Given task: Scan the lines and state how many carry "this". Leave out everything but the number.

Rows from a 3D scene dataset:
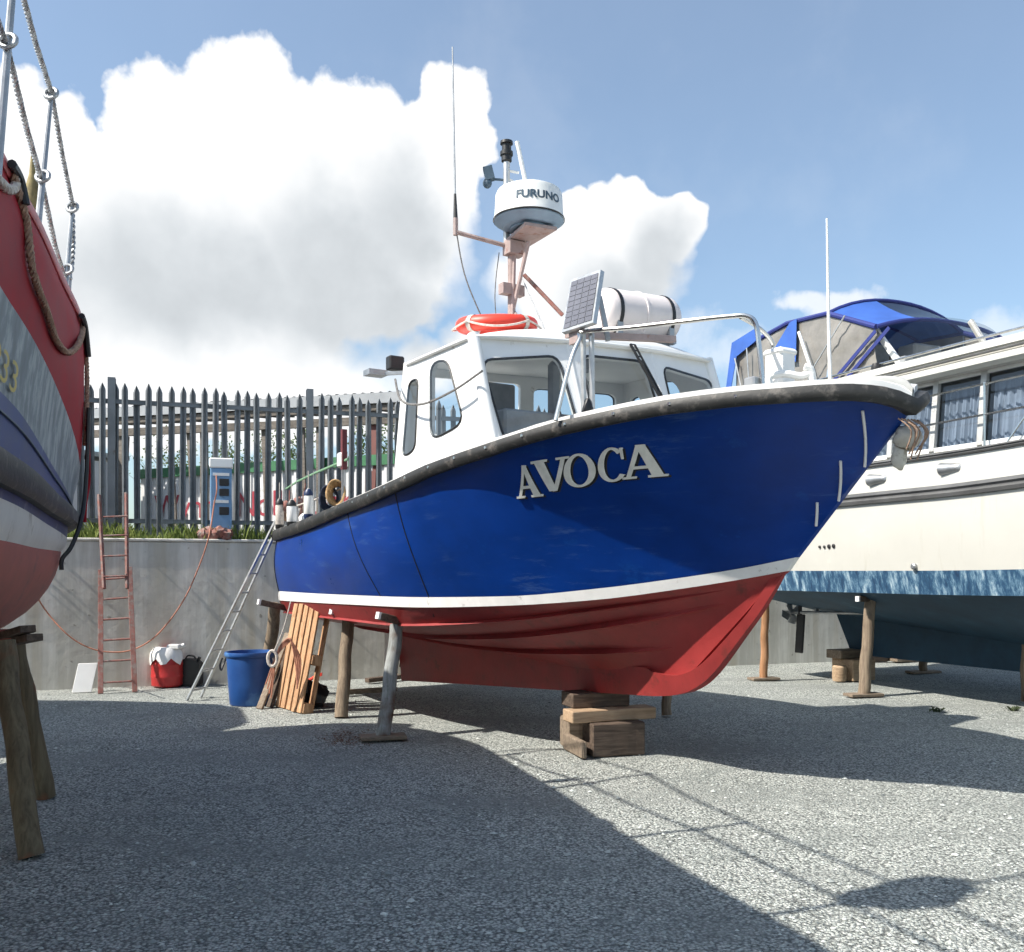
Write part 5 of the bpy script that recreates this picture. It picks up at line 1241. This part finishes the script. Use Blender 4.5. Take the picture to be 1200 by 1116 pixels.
# fly canopy
hoops = [(-.62,4.90,5.10),(.55,5.06,5.26),(1.35,5.00,5.30),(2.20,4.62,4.82)]
HY_ = 1.26
def hoop(x, zs, zc, n=12): return [C(x+(.03 if 0 else 0), lerp(-HY_, HY_, k/n), zs+(zc-zs)*(1-abs(2*k/n-1)**2.2)) for k in range(n+1)]
M['canvas'] = paint('canvas', (.03,.10,.38), rough=.75, var=.15, scale=3, bump=.004, bscale=12)
M['canvas_dk'] = paint('canvas_dk', (.018,.03,.17), rough=.75, var=.15)
cn = None
HPn = [hoop(*h) for h in hoops]
for i in range(3):
    rows = []
    for s in range(7):
        f = s/6; rows.append([HPn[i][k].lerp(HPn[i+1][k], f)-V((0,0,.05*math.sin(math.pi*f)*math.sin(math.pi*k/12))) for k in range(13)])
    m = MB(); m.grid(rows if i < 2 else [r[:5] for r in rows]); pn = m.build('canopy_top', M['canvas'], cru, smooth=True)
    if i == 2:
        m = MB(); m.grid([r[4:] for r in rows]); m.build('canopy_window', M['vinyl'], cru, smooth=True)
    zb_ = 3.2
    for sg in (0, 12):
        m = MB(); rws = []
        for s in range(7):
            f = s/6; p = HPn[i][sg].lerp(HPn[i+1][sg], f); q0_ = p.copy(); q0_.z = zb_ if i < 2 else lerp(3.9, 4.1, f)
            if i == 2 and False: pass
            rws.append([p.lerp(q0_, v)+P2*(.03*math.sin(v*9+s)*math.sin(math.pi*v)) for v in (0,.15,.3,.5,.7,.85,1)])
        m.grid(rws)
        m.build('side_curtain', M['vinyl_tan'] if 'vinyl_tan' in M else M.setdefault('vinyl_tan', (lambda: paint('vinyl_tan', (.22,.205,.185), rough=.3, var=.3, scale=2.5, bump=.03, bscale=4, coat=.3))()) if i < 2 else M['vinyl'], cru, smooth=True)
for i, hp in enumerate(HPn):
    m = MB(); m.tube(hp, .028, 8); m.build('hoop', M['canvas_dk'], cru, smooth=True)
m = MB()
for sg in (0, 12): m.tube([h[sg] for h in HPn], .035, 8)
m.build('eave_binding', M['canvas_dk'], cru, smooth=True)
def cs(px, py, yy):
    u = (px-CX)/F; b0 = O2-P2*yy; x = (u*b0.y-b0.x)/(H2.x-u*H2.y); p = b0+H2*x; p.z = CH+(HY-py)/F*p.y; return p
m = MB()
for (a_, b2_) in (((985,452),(1042,384)),((972,452),(1026,388))): m.beam(cs(*a_, 1.30), cs(*b2_, 1.30), .05, .012, up=P2)
m.build('canopy_strap', M['canvas_dk'], cru)
m = MB(); m.prism([cs(899,424,1.33), cs(933,424,1.33), cs(934,374,1.30), cs(926,378,1.30)], P2*-.008); m.prism([cs(851,456,1.33), cs(857,456,1.33), cs(866,404,1.3), cs(858,402,1.3)], P2*-.008); m.prism([cs(858,402,1.3), cs(861,420,1.31), cs(888,398,1.31), cs(884,386,1.3)], P2*-.008); m.build('canopy_flap', M['canvas'], cru)
m = MB()
for a_, b2_ in (((868,452),(861,420)),((878,452),(875,408)),((955,448),(938,392)),((948,440),(990,370))): m.tube([cs(*a_, 1.36), cs(*b2_, 1.36)], .011, 6)
m.build('canopy_pole', M['alu'], cru, smooth=True)
m = MB(); c = cs(1062, 424, 1.2); m.obox(c, H2, P2, (0,0,1), .09, .14, .12); m.tube([c-V((0,0,.06)), c-V((0,0,.14))], .02, 8); m.build('searchlight', M['grey_inside'], cru, bevel=.015)
m = MB(); c = cs(1027, 437, 1.5); m.obox(c+V((0,0,-.04)), H2, P2, (0,0,1), .16, .16, .14); sb_ = m.build('light_box', M['white_paint'], cru, bevel=.02); m = MB(); m.lathe(c+V((0,0,.03)), [(.06,0),(.065,.02),(.05,.08),(.02,.09)], 14); m.build('nav_light', M['black'], sb_, smooth=True)
m = MB(); m.obox(C(2.0, -.3, 4.3), H2, P2, (0,0,1), .3, .5, .42); m.obox(C(1.4, -.5, 4.4), H2, P2, (0,0,1), .12, .5, .5); m.build('helm_console', M['grey_inside'], cru, bevel=.03)
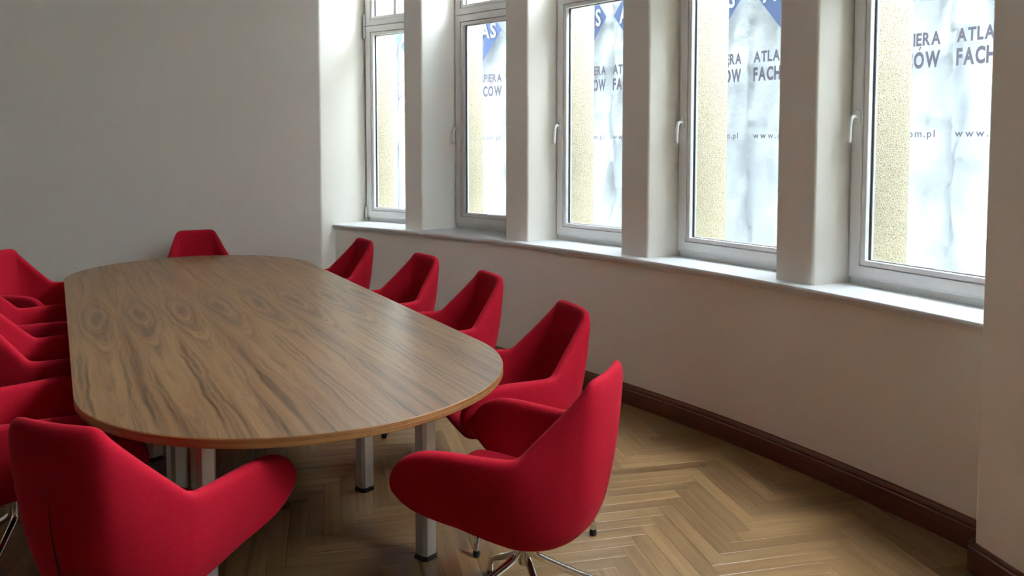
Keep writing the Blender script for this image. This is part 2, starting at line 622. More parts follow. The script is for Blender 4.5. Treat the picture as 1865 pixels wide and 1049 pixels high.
def rw(t, o=0.0):
    return (RC[0] + dr[0] * t + nr[0] * o, RC[1] + dr[1] * t + nr[1] * o)
mb = MB()
mb.prism([RC, RO, RO2, rw(SIDE_WIN[0][0], ST), rw(SIDE_WIN[0][0])], -0.4, WALL_TOP + 0.5)
ends = [w[1] for w in SIDE_WIN]
starts = [w[0] for w in SIDE_WIN[1:]] + [5.6]
for a, b in zip(ends, starts):
    mb.prism([rw(a), rw(a, ST), rw(b, ST), rw(b)], -0.4, WALL_TOP + 0.5)
for a, b in SIDE_WIN:
    mb.prism([rw(a), rw(a, ST), rw(b, ST), rw(b)], -0.4, SILL_Z - 0.035)
    mb.prism([rw(a), rw(a, ST), rw(b, ST), rw(b)], WIN_TOP, WALL_TOP + 0.5)
wall_right = mb.build('wall_right', M['plaster'])
tag(wall_right, 'plain cream wall to the right of the last window', 'wall', kind='structure')
bevel(wall_left, 0.012, 3)
bevel(wall_right, 0.012, 3)
for w, a, b in ((wall_left, A_LEFT, 1), (wall_right, A_RIGHT, -1)):
    rr = WIN_L[0][1] if b == 1 else WIN_L[4][1]
    af = WIN_L[0][0] if b == 1 else WIN_R[4]
    mb = MB()
    mb.prism([pol(af - b * 0.05, rr + 0.068), pol(af - b * 0.28, OUT_R + 0.02), pol(a + b * 2.5, OUT_R + 0.02), pol(a + b * 1.2, rr + 0.068)], SILL_Z - 0.03, WIN_TOP + 0.05)
    s = mb.build('stucco_pier', M['stucco'], w)
    tag(s, 'yellow rough-cast outer side of the wall end')

def strip_wall(name, p, q, label, mat='plaster', t=0.3):
    d = Vector((q[0] - p[0], q[1] - p[1], 0)).normalized()
    n = Vector((d.y, -d.x, 0))
    mid = Vector(((p[0] + q[0]) / 2, (p[1] + q[1]) / 2, 0))
    if (mid + n - Vector((-1.5, 2, 0))).length < (mid - n - Vector((-1.5, 2, 0))).length:
        n = -n
    return seg_wall(name, [p, q, (q[0] + n.x * t, q[1] + n.y * t), (p[0] + n.x * t, p[1] + n.y * t)], label, mat)
strip_wall('wall_side', LW, BL, 'cream side wall of the room behind the left chairs')
strip_wall('wall_back', BL, BR, 'unseen wall behind the viewer, made dark to cut bounced light', 'skirting')  # dark finish is made up to lessen bounce light in the room
strip_wall('wall_corner', BR, RW, 'short cream wall beside the right wall')

room_poly = [LC] + [pol(A_LEFT + (A_RIGHT - A_LEFT) * k / 24, 0.06) for k in range(25)] + [RC, RW, BR, BL, LW]
big_poly = [LC, pol(A_LEFT, 0.5)] + [pol(A_LEFT + (A_RIGHT - A_LEFT) * k / 24, 0.5) for k in range(1, 24)] + [pol(A_RIGHT, 0.5), RC,
            (RW[0] + 0.2, RW[1]), (BR[0] + 0.3, BR[1] - 0.3), (BL[0] - 0.3, BL[1] - 0.3), (LW[0] - 0.3, LW[1])]
mb = MB()
mb.prism(big_poly, WALL_TOP, WALL_TOP + 0.3)
tag(mb.build('ceiling', M['ceiling']), 'plain white ceiling', 'ceiling', kind='structure')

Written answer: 2